A novel sulfonated polyimide membranes inserting flexible decane chain and rigid triptycene-based crosslinked network for vanadium redox flow batteries

To address the trade-off between proton conductivity and vanadium ion permeability in sulfonated polyimide (SPI) membranes, we introduce a novel flexible decane chain and rigid triptycene-based crosslinked SPI (SPI-DH) with rigid twisted groups and amine-functionalized networks. Incorporating flexible decane chains not only enhances the membrane-forming ability but also remarkably reduces the likelihood of nucleophilic attacks by water on the imide bonds, thereby strengthening the membrane's hydrolytic stability. The rigid structure increases chain spacing and hydrophilic-hydrophobic phase separation, while amine groups conduct protons by forming hydrogen bonds with sulfonate groups and construct crosslinked networks to suppress vanadium ion permeation. SPI-DH-60 exhibits a high proton conductivity of 0.101 S cm −1 and an ion selectivity of 7.32 × 10 4 S min cm −3 , achieving a high energy efficiency of 80.39 % at 160 mA cm −2 and over 400 cycles. These results demonstrate its potential for vanadium redox flow batteries (VRFBs). The study employs a flexible decane chain and a rigid triptycene-based crosslinked network to optimize the membrane's microstructure and chemical composition.

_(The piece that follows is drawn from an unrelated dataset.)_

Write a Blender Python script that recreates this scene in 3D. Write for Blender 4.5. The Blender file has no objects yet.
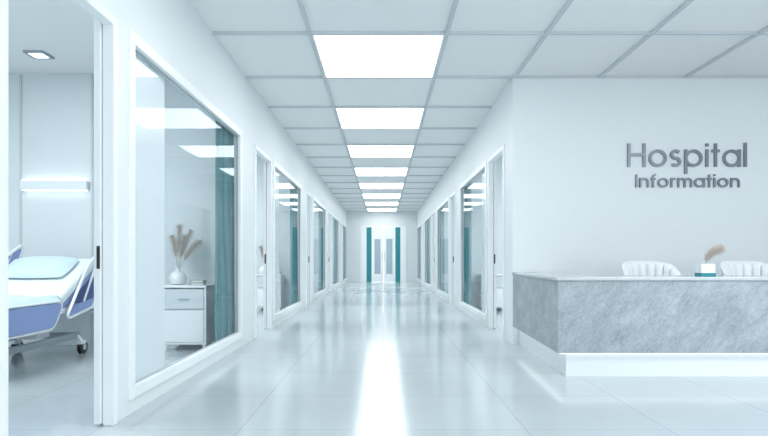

It reveals the remarkable effectiveness of the SPI-DH membrane in enhancing proton conductivity and reducing vanadium ion permeability, thereby improving the overall performance of all-vanadium redox flow batteries and providing strong support for new energy storage applications. • High-performance membrane for vanadium redox flow batteries. • Designed novel sulfonated PI (SPI-DH) with flexible decane and rigid triptycene. • Low area resistance, excellent ion selectivity. • High efficiencies, ultralow self-discharge rate and superior cycling stability.